[BEGIN Collected data]

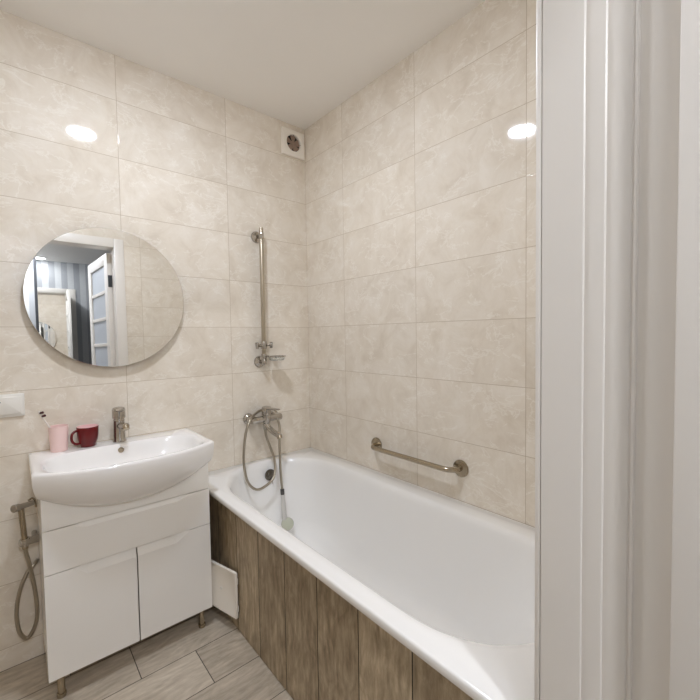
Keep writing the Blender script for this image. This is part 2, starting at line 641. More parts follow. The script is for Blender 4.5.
def tub_loop(x0, x1, y0, y1, bb, bf, n, z, rect=False):
    """closed loop: back end arc from right to left, then front end arc; ends are superelliptic with depths bb, bf"""
    cx, hw = (x0 + x1) / 2, (x1 - x0) / 2
    pts = []
    zf = z if callable(z) else (lambda x, y: z)
    for th in end_param():
        c, s = math.cos(th), math.sin(th)
        if rect:
            k = 1 / max(abs(c), abs(s))
            px, py = c * k, s * k
        else:
            px = math.copysign(abs(c) ** (2 / n), c)
            py = abs(s) ** (2 / n)
        pts.append((cx + px * hw, y1 - bb + py * bb))
    for th in end_param():
        c, s = math.cos(th), math.sin(th)
        if rect:
            k = 1 / max(abs(c), abs(s))
            px, py = -c * k, s * k
        else:
            px = -math.copysign(abs(c) ** (2 / n), c)
            py = abs(s) ** (2 / n)
        pts.append((cx + px * hw, y0 + bf - py * bf))
    # an even row of points along both straight sides
    out = []
    half = len(pts) // 2
    for h in range(2):
        seg = pts[h * half:(h + 1) * half]
        out += seg
        a, b = Vector(seg[-1]), Vector(pts[((h + 1) * half) % len(pts)])
        for i in range(1, 8):
            q = a.lerp(b, i / 8)
            out.append((q.x, q.y))
    return [Vector((x, y, zf(x, y))) for x, y in out]


tub = thing('bathtub', 'long white acrylic bathtub set against the tiled corner', 'bathtub', (-0.37, -0.85, 0))
bm = bmesh.new()
LB = RIM - 0.026
R_ = dict(bb=0.34, bf=0.30)
loops = [
    tub_loop(TX0 + 0.022, TX1 - 0.004, TY0 + 0.004, TY1 - 0.004, n=2, z=LB + 0.002, rect=True, **R_),
    tub_loop(TX0 + 0.003, TX1, TY0, TY1, n=2, z=LB, rect=True, **R_),
    tub_loop(TX0, TX1, TY0, TY1, n=2, z=LB + 0.004, rect=True, **R_),
    tub_loop(TX0, TX1, TY0, TY1, n=2, z=RIM - 0.006, rect=True, **R_),
    tub_loop(TX0 + 0.0018, TX1 - 0.001, TY0 + .001, TY1 - 0.001, n=2, z=RIM - 0.0018, rect=True, **R_),
    tub_loop(TX0 + 0.006, TX1 - 0.002, TY0 + .002, TY1 - 0.002, n=2, z=RIM, rect=True, **R_),
    tub_loop(TX0 + 0.026, TX1 - 0.012, TY0 + .012, TY1 - 0.012, n=2, z=RIM, rect=True, **R_),
    tub_loop(TX0 + 0.030, TX1 - 0.015, TY0 + .015, TY1 - 0.015, n=2, z=RIM + 0.0022, rect=True, **R_),
]
IX0, IX1, IY0, IY1 = -0.668, -0.100, -1.652, -0.062
loops += [
    tub_loop(IX0 - 0.016, IX1 + 0.016, IY0 - .016, IY1 + .014, n=2.25, z=RIM + 0.0022, **R_),
    tub_loop(IX0 - 0.009, IX1 + 0.009, IY0 - .009, IY1 + .008, n=2.25, z=RIM + 0.0012, **R_),
    tub_loop(IX0 - 0.003, IX1 + 0.003, IY0 - .002, IY1 + .003, n=2.25, z=RIM - 0.0015, **R_),
    tub_loop(IX0 + 0.002, IX1 - 0.002, IY0 + .004, IY1 - .001, n=2.25, z=RIM - 0.006, **R_),
    tub_loop(IX0 + 0.007, IX1 - 0.007, IY0 + .010, IY1 - .006, n=2.25, z=RIM - 0.015, **R_),
    tub_loop(IX0 + 0.011, IX1 - 0.011, IY0 + .018, IY1 - .010, n=2.25, z=RIM - 0.03, **R_),
]
for f, n in ((0.2, 2.3), (0.4, 2.35), (0.6, 2.4), (0.75, 2.45)):
    z = RIM - 0.03 - f * 0.385
    loops.append(tub_loop(IX0 + 0.011 + 0.07 * f, IX1 - 0.011 - 0.07 * f, IY0 + 0.018 + 0.30 * f, IY1 - 0.010 - 0.085 * f,
                          n=n, z=z, bb=0.32 - 0.04 * f, bf=0.30 - .04 * f))
for k, (f, ins) in enumerate(((0.86, 0.012), (0.93, 0.03), (0.98, 0.06), (1.0, 0.10))):
    z = RIM - 0.03 - f * 0.385
    loops.append(tub_loop(IX0 + 0.066 + ins, IX1 - 0.066 - ins, IY0 + 0.25 + ins * 1.3, IY1 - 0.08 - ins,
                          n=2.5, z=z, bb=0.28, bf=0.26))
loops.append(tub_loop(-0.42, -0.35, -1.0, -0.5, n=2.3, z=RIM - 0.03 - 0.388, bb=0.05, bf=0.05))
loft(bm, loops, cap0=False, cap1=True)
bmesh.ops.recalc_face_normals(bm, faces=bm.faces)
finish(bm, 'tub_shell', 'acrylic', tub, angle=50)

OV = Vector((-0.338, -0.0925, 0.516))
bm = bmesh.new()
dv = Vector((0, -1, 0.10)).normalized()
lathe(bm, OV - dv * 0.004, dv, [(0, 0.031), (0.006, 0.031), (0.009, 0.029), (0.0105, 0.022), (0.0105, 0.02), (0.013, 0.017), (0.014, 0.008)], 32)
ov = finish(bm, 'overflow_cover', 'chrome_dark_reflection', tub)
bm = bmesh.new()
p0 = OV + dv * 0.012 + Vector((0.004, 0, -0.026))
tube(bm, [p0 + Vector((0, 0, 0.012)), p0, p0 - Vector((-0.001, 0.004, 0.02))], 0.0035, 8)
finish(bm, 'overflow_lever', 'chrome', ov)

# wood plank apron
bm = bmesh.new()
AX = -0.69
ys = [-0.003, -0.225, -0.4215, -0.618, -0.8145, -1.011, -1.2075, -1.404, -1.6005, -1.702]
for a, b in zip(ys, ys[1:]):
    box(bm, AX, AX + 0.012, b + 0.0006, a - 0.0006, 0.003, LB - 0.001, 0.0008, 1)
apron = finish(bm, 'tub_apron', 'apron', smooth=False)
tag(apron, 'dark brown wood plank panel boxing in the side of the bathtub', 'bath panel')

# inspection hatch door, ajar
hx, hy, hz0, hz1 = -0.698, -0.438, 0.068, 0.272
hatch = thing('inspection_hatch', 'small white plastic hatch door standing ajar on the dark plank bath panel', 'hatch', (hx, hy, hz0))
hatch.rotation_euler = (0, 0, math.radians(104.5))
bm = bmesh.new()
HWD = 0.205
prof = rrect(0, HWD, 0, hz1 - hz0, 0.008, 4)
loops = []
for y, ins in ((0, 0.0), (0.0075, 0.0), (0.0095, 0.0018), (0.0095, 0.010), (0.0082, 0.012)):
    q = rrect(ins, HWD - ins, ins, hz1 - hz0 - ins, max(0.0081 - ins, 0.002), 4)
    loops.append([Vector((a, y, b)) for a, b in q])
loft(bm, loops)
o = finish(bm, 'hatch_panel', 'plastic_cream')
o.parent = hatch
bm = bmesh.new()
cyl(bm, (0.10, 0.007, 0.105), (0.10, 0.0105, 0.105), 0.007, seg=16, bev=0.001)
o = finish(bm, 'latch', 'plastic_white'); o.parent = hatch
for zz in (0.03, 0.15):
    bm = bmesh.new()
    box(bm, 0.0, 0.008, -0.004, 0.0005, zz, zz + 0.025, 0.001)
    o = finish(bm, 'hinge', 'plastic_white'); o.parent = hatch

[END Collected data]

Exercise:
Give the data above again in full and unchanged, skipping the pictures.

Response to this task:
Keep writing the Blender script for this image. This is part 2, starting at line 641. More parts follow. The script is for Blender 4.5.
def tub_loop(x0, x1, y0, y1, bb, bf, n, z, rect=False):
    """closed loop: back end arc from right to left, then front end arc; ends are superelliptic with depths bb, bf"""
    cx, hw = (x0 + x1) / 2, (x1 - x0) / 2
    pts = []
    zf = z if callable(z) else (lambda x, y: z)
    for th in end_param():
        c, s = math.cos(th), math.sin(th)
        if rect:
            k = 1 / max(abs(c), abs(s))
            px, py = c * k, s * k
        else:
            px = math.copysign(abs(c) ** (2 / n), c)
            py = abs(s) ** (2 / n)
        pts.append((cx + px * hw, y1 - bb + py * bb))
    for th in end_param():
        c, s = math.cos(th), math.sin(th)
        if rect:
            k = 1 / max(abs(c), abs(s))
            px, py = -c * k, s * k
        else:
            px = -math.copysign(abs(c) ** (2 / n), c)
            py = abs(s) ** (2 / n)
        pts.append((cx + px * hw, y0 + bf - py * bf))
    # an even row of points along both straight sides
    out = []
    half = len(pts) // 2
    for h in range(2):
        seg = pts[h * half:(h + 1) * half]
        out += seg
        a, b = Vector(seg[-1]), Vector(pts[((h + 1) * half) % len(pts)])
        for i in range(1, 8):
            q = a.lerp(b, i / 8)
            out.append((q.x, q.y))
    return [Vector((x, y, zf(x, y))) for x, y in out]


tub = thing('bathtub', 'long white acrylic bathtub set against the tiled corner', 'bathtub', (-0.37, -0.85, 0))
bm = bmesh.new()
LB = RIM - 0.026
R_ = dict(bb=0.34, bf=0.30)
loops = [
    tub_loop(TX0 + 0.022, TX1 - 0.004, TY0 + 0.004, TY1 - 0.004, n=2, z=LB + 0.002, rect=True, **R_),
    tub_loop(TX0 + 0.003, TX1, TY0, TY1, n=2, z=LB, rect=True, **R_),
    tub_loop(TX0, TX1, TY0, TY1, n=2, z=LB + 0.004, rect=True, **R_),
    tub_loop(TX0, TX1, TY0, TY1, n=2, z=RIM - 0.006, rect=True, **R_),
    tub_loop(TX0 + 0.0018, TX1 - 0.001, TY0 + .001, TY1 - 0.001, n=2, z=RIM - 0.0018, rect=True, **R_),
    tub_loop(TX0 + 0.006, TX1 - 0.002, TY0 + .002, TY1 - 0.002, n=2, z=RIM, rect=True, **R_),
    tub_loop(TX0 + 0.026, TX1 - 0.012, TY0 + .012, TY1 - 0.012, n=2, z=RIM, rect=True, **R_),
    tub_loop(TX0 + 0.030, TX1 - 0.015, TY0 + .015, TY1 - 0.015, n=2, z=RIM + 0.0022, rect=True, **R_),
]
IX0, IX1, IY0, IY1 = -0.668, -0.100, -1.652, -0.062
loops += [
    tub_loop(IX0 - 0.016, IX1 + 0.016, IY0 - .016, IY1 + .014, n=2.25, z=RIM + 0.0022, **R_),
    tub_loop(IX0 - 0.009, IX1 + 0.009, IY0 - .009, IY1 + .008, n=2.25, z=RIM + 0.0012, **R_),
    tub_loop(IX0 - 0.003, IX1 + 0.003, IY0 - .002, IY1 + .003, n=2.25, z=RIM - 0.0015, **R_),
    tub_loop(IX0 + 0.002, IX1 - 0.002, IY0 + .004, IY1 - .001, n=2.25, z=RIM - 0.006, **R_),
    tub_loop(IX0 + 0.007, IX1 - 0.007, IY0 + .010, IY1 - .006, n=2.25, z=RIM - 0.015, **R_),
    tub_loop(IX0 + 0.011, IX1 - 0.011, IY0 + .018, IY1 - .010, n=2.25, z=RIM - 0.03, **R_),
]
for f, n in ((0.2, 2.3), (0.4, 2.35), (0.6, 2.4), (0.75, 2.45)):
    z = RIM - 0.03 - f * 0.385
    loops.append(tub_loop(IX0 + 0.011 + 0.07 * f, IX1 - 0.011 - 0.07 * f, IY0 + 0.018 + 0.30 * f, IY1 - 0.010 - 0.085 * f,
                          n=n, z=z, bb=0.32 - 0.04 * f, bf=0.30 - .04 * f))
for k, (f, ins) in enumerate(((0.86, 0.012), (0.93, 0.03), (0.98, 0.06), (1.0, 0.10))):
    z = RIM - 0.03 - f * 0.385
    loops.append(tub_loop(IX0 + 0.066 + ins, IX1 - 0.066 - ins, IY0 + 0.25 + ins * 1.3, IY1 - 0.08 - ins,
                          n=2.5, z=z, bb=0.28, bf=0.26))
loops.append(tub_loop(-0.42, -0.35, -1.0, -0.5, n=2.3, z=RIM - 0.03 - 0.388, bb=0.05, bf=0.05))
loft(bm, loops, cap0=False, cap1=True)
bmesh.ops.recalc_face_normals(bm, faces=bm.faces)
finish(bm, 'tub_shell', 'acrylic', tub, angle=50)

OV = Vector((-0.338, -0.0925, 0.516))
bm = bmesh.new()
dv = Vector((0, -1, 0.10)).normalized()
lathe(bm, OV - dv * 0.004, dv, [(0, 0.031), (0.006, 0.031), (0.009, 0.029), (0.0105, 0.022), (0.0105, 0.02), (0.013, 0.017), (0.014, 0.008)], 32)
ov = finish(bm, 'overflow_cover', 'chrome_dark_reflection', tub)
bm = bmesh.new()
p0 = OV + dv * 0.012 + Vector((0.004, 0, -0.026))
tube(bm, [p0 + Vector((0, 0, 0.012)), p0, p0 - Vector((-0.001, 0.004, 0.02))], 0.0035, 8)
finish(bm, 'overflow_lever', 'chrome', ov)

# wood plank apron
bm = bmesh.new()
AX = -0.69
ys = [-0.003, -0.225, -0.4215, -0.618, -0.8145, -1.011, -1.2075, -1.404, -1.6005, -1.702]
for a, b in zip(ys, ys[1:]):
    box(bm, AX, AX + 0.012, b + 0.0006, a - 0.0006, 0.003, LB - 0.001, 0.0008, 1)
apron = finish(bm, 'tub_apron', 'apron', smooth=False)
tag(apron, 'dark brown wood plank panel boxing in the side of the bathtub', 'bath panel')

# inspection hatch door, ajar
hx, hy, hz0, hz1 = -0.698, -0.438, 0.068, 0.272
hatch = thing('inspection_hatch', 'small white plastic hatch door standing ajar on the dark plank bath panel', 'hatch', (hx, hy, hz0))
hatch.rotation_euler = (0, 0, math.radians(104.5))
bm = bmesh.new()
HWD = 0.205
prof = rrect(0, HWD, 0, hz1 - hz0, 0.008, 4)
loops = []
for y, ins in ((0, 0.0), (0.0075, 0.0), (0.0095, 0.0018), (0.0095, 0.010), (0.0082, 0.012)):
    q = rrect(ins, HWD - ins, ins, hz1 - hz0 - ins, max(0.0081 - ins, 0.002), 4)
    loops.append([Vector((a, y, b)) for a, b in q])
loft(bm, loops)
o = finish(bm, 'hatch_panel', 'plastic_cream')
o.parent = hatch
bm = bmesh.new()
cyl(bm, (0.10, 0.007, 0.105), (0.10, 0.0105, 0.105), 0.007, seg=16, bev=0.001)
o = finish(bm, 'latch', 'plastic_white'); o.parent = hatch
for zz in (0.03, 0.15):
    bm = bmesh.new()
    box(bm, 0.0, 0.008, -0.004, 0.0005, zz, zz + 0.025, 0.001)
    o = finish(bm, 'hinge', 'plastic_white'); o.parent = hatch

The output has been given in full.